MPS Commissioner cleared over Operation Midland role

The Metropolitan Police Service (MPS) Commissioner has been cleared over complaints about her role in an investigation into false claims of a VIP paedophile ring.

Mar 9, 2020
By Tony Thompson
MPS Commissioner Cressida Dick

The Independent Office for Police Conduct (IOPC) said it was “not necessary” to look into claims Dame Cressida Dick misled the public with comments she made about Operation Midland, adding that criminal or disciplinary hearings were not justified.

The allegations referred to Operation Midland which, in 2014, saw dawn raids on the homes of D-Day veteran Lord Bramall, the late Lord (Leon) Brittan and former MP Harvey Proctor following a series of allegations that turned out to be lies.

The source of the allegations, fantasist Carl Beech, claimed that he and other boys were raped and tortured in the 1970s and 1980s and that one young boy was even murdered by members of a VIP paedophile ring. He is now serving an 18-year prison sentence for 12 counts of perverting the course of justice and one count of fraud.

The IOPC received a voluntary referral from the Mayor’s Office for Policing and Crime (MOPAC) on December 20, 2019, following complaints about public comments by Dame Cressida regarding Operation Midland. The referral also alleged the Commissioner failed to take action to correct a statement made to the media by an Operation Midland detective.

Dame Cressida was responsible for supervising the senior investigating officer who said allegations made by Beech – which were found to be false – were “credible and true”.

The IOPC said that after reviewing the information provided it had determined that it was “not necessary to investigate these complaints”.

“We do not consider the allegation that the Commissioner deliberately misled the public regarding her role in Operation Midland requires investigation,” it added.

The IOPC said there was “no indication” she may have committed a criminal offence or behaved in a manner which would justify disciplinary proceedings.

With regard to the comments made by the senior officer, the IOPC added: “There is no material to support the allegation that the Commissioner deliberately misled the public as to MPS policy when she made comments during a radio station interview that a detective superintendent had been “pressed, pressed, pressed” by the media prior to saying that allegations made by Carl Beech were ‘credible and true’.

“The detective superintendent has acknowledged that, with hindsight, he might have used different language.

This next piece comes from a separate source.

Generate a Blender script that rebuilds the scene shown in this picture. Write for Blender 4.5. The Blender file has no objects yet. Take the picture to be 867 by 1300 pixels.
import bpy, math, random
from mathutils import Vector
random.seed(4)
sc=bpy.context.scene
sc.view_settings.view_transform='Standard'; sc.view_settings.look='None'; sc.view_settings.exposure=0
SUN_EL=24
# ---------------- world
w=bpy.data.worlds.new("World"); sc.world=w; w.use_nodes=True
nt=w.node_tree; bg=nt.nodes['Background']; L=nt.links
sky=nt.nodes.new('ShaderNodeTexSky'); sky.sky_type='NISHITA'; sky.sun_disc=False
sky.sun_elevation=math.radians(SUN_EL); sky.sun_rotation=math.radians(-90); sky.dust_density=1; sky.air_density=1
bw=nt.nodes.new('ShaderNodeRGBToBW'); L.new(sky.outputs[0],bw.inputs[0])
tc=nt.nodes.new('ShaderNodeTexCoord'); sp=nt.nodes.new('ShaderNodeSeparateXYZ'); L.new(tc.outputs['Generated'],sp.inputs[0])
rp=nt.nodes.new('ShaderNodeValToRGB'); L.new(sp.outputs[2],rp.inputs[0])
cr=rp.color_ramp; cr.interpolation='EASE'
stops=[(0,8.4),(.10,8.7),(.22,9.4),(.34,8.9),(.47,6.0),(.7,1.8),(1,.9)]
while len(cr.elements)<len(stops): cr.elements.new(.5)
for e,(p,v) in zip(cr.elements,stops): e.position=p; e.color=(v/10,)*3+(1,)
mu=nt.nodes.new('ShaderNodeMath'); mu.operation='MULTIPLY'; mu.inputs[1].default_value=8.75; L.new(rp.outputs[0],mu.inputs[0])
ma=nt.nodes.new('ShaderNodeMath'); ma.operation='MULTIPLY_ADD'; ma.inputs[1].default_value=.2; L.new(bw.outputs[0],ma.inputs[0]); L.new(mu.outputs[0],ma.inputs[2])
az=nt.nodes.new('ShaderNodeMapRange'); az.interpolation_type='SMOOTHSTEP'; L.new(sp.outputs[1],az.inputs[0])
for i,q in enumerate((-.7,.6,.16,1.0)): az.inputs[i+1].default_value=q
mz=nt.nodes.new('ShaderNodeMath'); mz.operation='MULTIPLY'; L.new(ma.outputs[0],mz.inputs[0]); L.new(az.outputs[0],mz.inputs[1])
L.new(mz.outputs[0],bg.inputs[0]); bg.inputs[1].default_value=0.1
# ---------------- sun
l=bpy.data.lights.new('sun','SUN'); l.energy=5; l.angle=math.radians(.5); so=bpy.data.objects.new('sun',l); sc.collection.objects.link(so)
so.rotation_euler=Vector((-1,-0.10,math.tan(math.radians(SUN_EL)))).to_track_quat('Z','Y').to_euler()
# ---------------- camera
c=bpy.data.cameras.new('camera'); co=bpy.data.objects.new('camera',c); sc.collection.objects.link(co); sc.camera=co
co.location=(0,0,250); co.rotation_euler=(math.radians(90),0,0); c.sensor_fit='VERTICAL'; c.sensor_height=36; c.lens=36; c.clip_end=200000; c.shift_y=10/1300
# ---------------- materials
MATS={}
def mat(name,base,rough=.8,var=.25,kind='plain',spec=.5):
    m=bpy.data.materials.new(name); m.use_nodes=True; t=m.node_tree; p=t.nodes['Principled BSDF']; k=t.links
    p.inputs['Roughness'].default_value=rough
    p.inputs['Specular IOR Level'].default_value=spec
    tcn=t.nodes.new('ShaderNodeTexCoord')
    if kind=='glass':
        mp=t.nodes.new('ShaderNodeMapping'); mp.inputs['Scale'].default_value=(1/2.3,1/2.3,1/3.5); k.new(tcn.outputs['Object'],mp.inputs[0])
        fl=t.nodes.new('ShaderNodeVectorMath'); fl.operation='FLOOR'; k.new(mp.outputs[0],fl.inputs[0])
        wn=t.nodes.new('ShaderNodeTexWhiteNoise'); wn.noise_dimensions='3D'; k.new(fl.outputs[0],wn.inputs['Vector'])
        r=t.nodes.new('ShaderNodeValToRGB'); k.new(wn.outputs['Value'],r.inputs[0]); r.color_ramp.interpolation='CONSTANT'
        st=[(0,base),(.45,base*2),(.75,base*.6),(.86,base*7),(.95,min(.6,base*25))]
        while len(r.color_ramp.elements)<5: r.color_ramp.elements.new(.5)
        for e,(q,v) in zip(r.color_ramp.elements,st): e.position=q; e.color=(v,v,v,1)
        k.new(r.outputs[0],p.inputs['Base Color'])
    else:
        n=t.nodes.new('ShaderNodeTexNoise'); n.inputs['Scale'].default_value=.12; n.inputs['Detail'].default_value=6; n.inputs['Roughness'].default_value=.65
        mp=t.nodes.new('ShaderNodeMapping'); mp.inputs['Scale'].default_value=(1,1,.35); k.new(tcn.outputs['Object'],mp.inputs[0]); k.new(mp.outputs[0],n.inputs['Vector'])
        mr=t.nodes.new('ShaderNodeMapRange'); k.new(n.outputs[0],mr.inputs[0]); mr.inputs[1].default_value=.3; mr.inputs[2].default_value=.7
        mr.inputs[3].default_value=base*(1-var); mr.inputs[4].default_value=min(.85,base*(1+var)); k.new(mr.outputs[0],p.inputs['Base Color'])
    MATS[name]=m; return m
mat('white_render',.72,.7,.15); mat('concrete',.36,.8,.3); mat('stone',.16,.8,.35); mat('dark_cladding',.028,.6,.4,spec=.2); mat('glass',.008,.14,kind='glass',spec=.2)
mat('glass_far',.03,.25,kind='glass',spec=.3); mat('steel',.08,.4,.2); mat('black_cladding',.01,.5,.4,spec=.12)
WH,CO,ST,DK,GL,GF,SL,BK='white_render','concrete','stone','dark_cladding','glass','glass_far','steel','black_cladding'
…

The MPS Commissioner at the time attempted to correct and clarify the wording used.  It is also clear that there was an underlying policy position at the time that victims alleging historical sexual abuse should be ‘believed’.

“The Commissioner has acknowledged publicly that she could or should have raised an issue with the use of the words ‘credible and true’ at the time. We do not consider that an investigation now would achieve anything more than the Commissioner’s already frank admission. Further to this, we have seen nothing to suggest that the Commissioner knew the investigation had been started on a false premise at that time, as investigations into Carl Beech’s allegations had only just begun.”

Mr Proctor was critical of the IOPC’s decision, saying it “provides even more substantial evidence that the IOPC is not fit for purpose” and the “currently flawed system” should be replaced to be “truly independent”.

The MPS has since referred itself again to the IOPC over complaints that officers had failed to fully investigate two other men for lying about being abused as children.

The IOPC said: “It is important to acknowledge that the MPS has made significant changes as a result of the review of Operation Midland by Sir Richard Henriques, and of recommendations made as a result of our own investigation [Operation Kentia] into how the force dealt with search warrants.

“This clearly was and still is a very difficult situation that has impacted Mr Proctor’s life significantly. Our assessment of the allegations and information should not detract from that fact.”